Besorgt äußerte sich der Geschichtsprofessor Mattias Gardel, ebenfalls ein Teilnehmer: "Wir sind nicht bewaffnet und sie sind es. Sie kommen mit Marine und Kommando. Das wird eine Komödie." Er rief die israelische Regierung auf, Gewalt zu unterlassen und die Türen zu öffnen.
Der Schiffskonvoi nach Gaza ist eine qualitative Wende in der Solidaritätsarbeit gegen die Blockade und stellt ein Zeichen von Willenskraft dar. Obwohl es letztes Jahr Israel gelungen ist, die Schiffe nach Gaza zu kapern, und trotz der sturen Haltung des ägyptischen Regimes, Hilfsaktionen zu schikanieren und die Gaza-Grenze für politische Solidarität unerreichbar zu machen, gelingt es der Solidaritätsbewegung immer wieder, neue Initiativen zu ergreifen.
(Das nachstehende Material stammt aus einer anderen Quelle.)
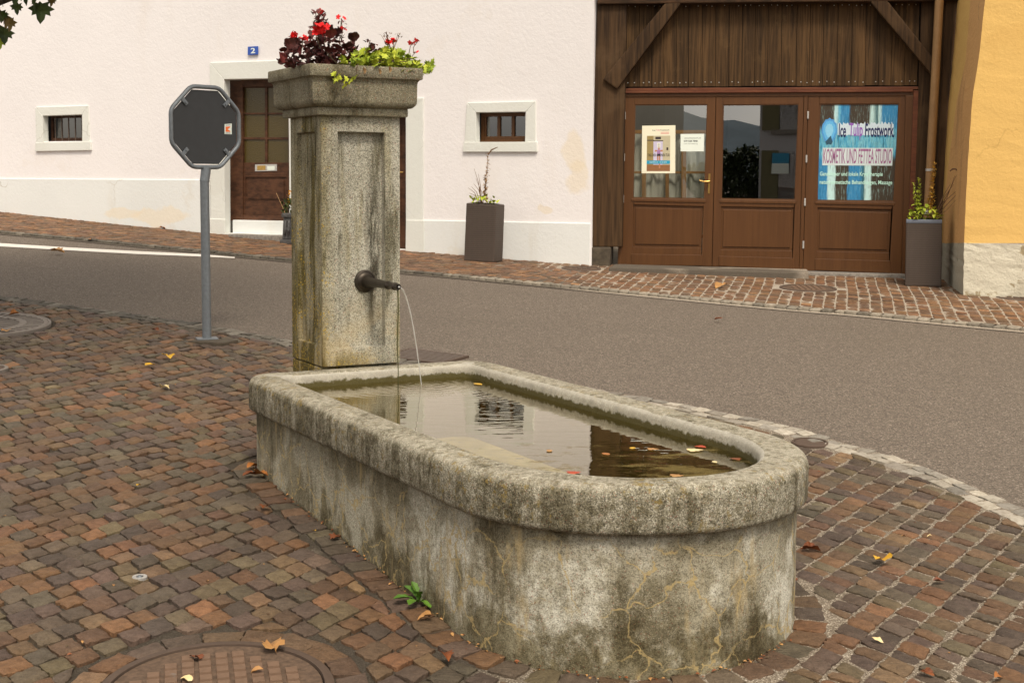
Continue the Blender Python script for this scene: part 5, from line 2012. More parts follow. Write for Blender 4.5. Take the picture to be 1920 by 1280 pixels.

Es ist noch offen, wie diese Aktion ausgeht und ob die Aktivist/inn/en oder die Hilfsgüter Gaza erreichen, jedoch ist die politische Aussage gegen die Blockade und das Durchbrechen des Schweigens an sich ein Erfolg.

Es ist die Aufgabe der solidarischen Kräfte am Land, sich mit den Freunden auf See zu solidarisieren und gegen die Mittäterschaft der eigenen Regierungen an der mörderischen Blockade zu protestieren. Die Bootprotestaktion der französischen Palästinasolidarität auf der Seine in Paris soll als Beispiel dienen.